Water and refreshments

Water storage

Maintaining a good supply of water at your campsite saves on multiple trips to the tap or water source, and is essential for remote area camping where access to reliable drinking water is unpredictable.

Water buckets
Large hard shell water containers and buckets are very bulky for transportation and are generally not suitable for us given our limited space, but there are a number of collapsible buckets available that would do the job.
BucketBucket and lid

We recently used the collapsible bucket in the photo above. The one we used in this photo does change the taste of the water and so we wouldn't recommend it for drinking water. Other options include a silicone collapsible bucket, and also a folding bucket suitable for hikers. See examples of your options in our buying guide under the sundry kitchen and laundry items heading at the end of the list.

We use a plastic bowl to ladle the water out so everyone can easily help themselves, and we cover it with a plastic plate to keep it free of any air born contaminants. As opposed to an enclosed water container, a collapsible bucket is easy to clean, fill and carry around when full. It also pops down really well for transport, and as you will see in our camping uses for a bucket article, comes in handy for other purposes around the campsite .

Water dispensers

As with buckets, your typical hard shell water dispensers are very bulky and not suitable for us given our limited car space.

A cheaper alternative, especially if you are concerned about using your bucket for drinking water, is instead to use water bottles or reuse soft drink bottles. You will be able to more easily find spaces in the car for smaller bottles rather than one large one.

A more convenient but expensive option is to use a collapsible water container, but whichever one you choose, make sure it is reported to be food safe and taste free. We have used two different ones in the past that made no reference to food safety and definately were NOT taste free. The ones we used also looked to be compact when folded when we purchased them, but once used were difficult to fold back down again to the same size.

Hiking stores also have a number of flat shaped water taps in different sizes of up to 10 litres, which look very promising. See an example in our buying guide.

Water carriers

With the limited capacity of our car to carry bulky and heavy items, transporting large volumes of water required for remote area travelling and touring can be problematic for us.
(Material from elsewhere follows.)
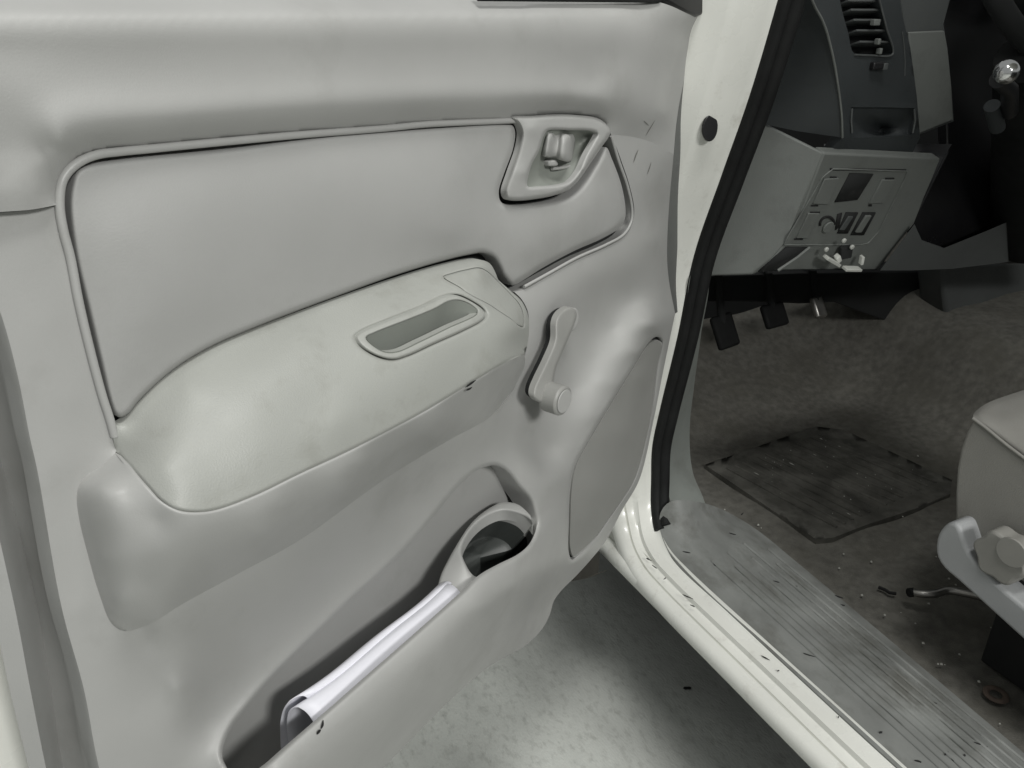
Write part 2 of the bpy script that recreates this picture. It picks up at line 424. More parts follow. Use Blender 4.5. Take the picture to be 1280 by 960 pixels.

With limited car space, hard shell water containers are difficult to transport.

Water bladders are, however, easier to transport and come in different shapes and sizes to fit the space available, such as the rear seat foot well area (space permitting) or in the spare tyre compartment (if you can externally fit the spare tyre(s) to the car). If space permits, water bladders should be professionally fitted for safety reasons, and you will need to ensure that the payload of your car is sufficient to carry the additional weight.

Cool drinks / refreshments

And what about the cool drinks and refreshments I here you say. Well, you will be aware that our esky / fridge won't have a huge amount of space for storing liquid refreshments, and you most likely will have limited car space (and possibly weight capacity) to accommodate a second hard shell cooler just for the drinks.

Fortunately for us, eskys and fridges operate most efficiently when full (see our article on tips for managing your icebox / fridge), which means that, as long as you leave some space for the cold air to circulate around your food, any available space can be taken up by drinks and other cool refreshments.

If your fridge is over loaded, you should limit your drinks to those you expect to consume within the next 24 hours. Replenishing the non-alcoholic drinks before you go to bed and the alcoholic drinks in the morning, or at least several hours before you plan to consume them, will help to give you the right cold drinks when you need them.

If you are planning a "big night", one of the spare kitchenware containers could also be filled with ice and used as a drinks tub.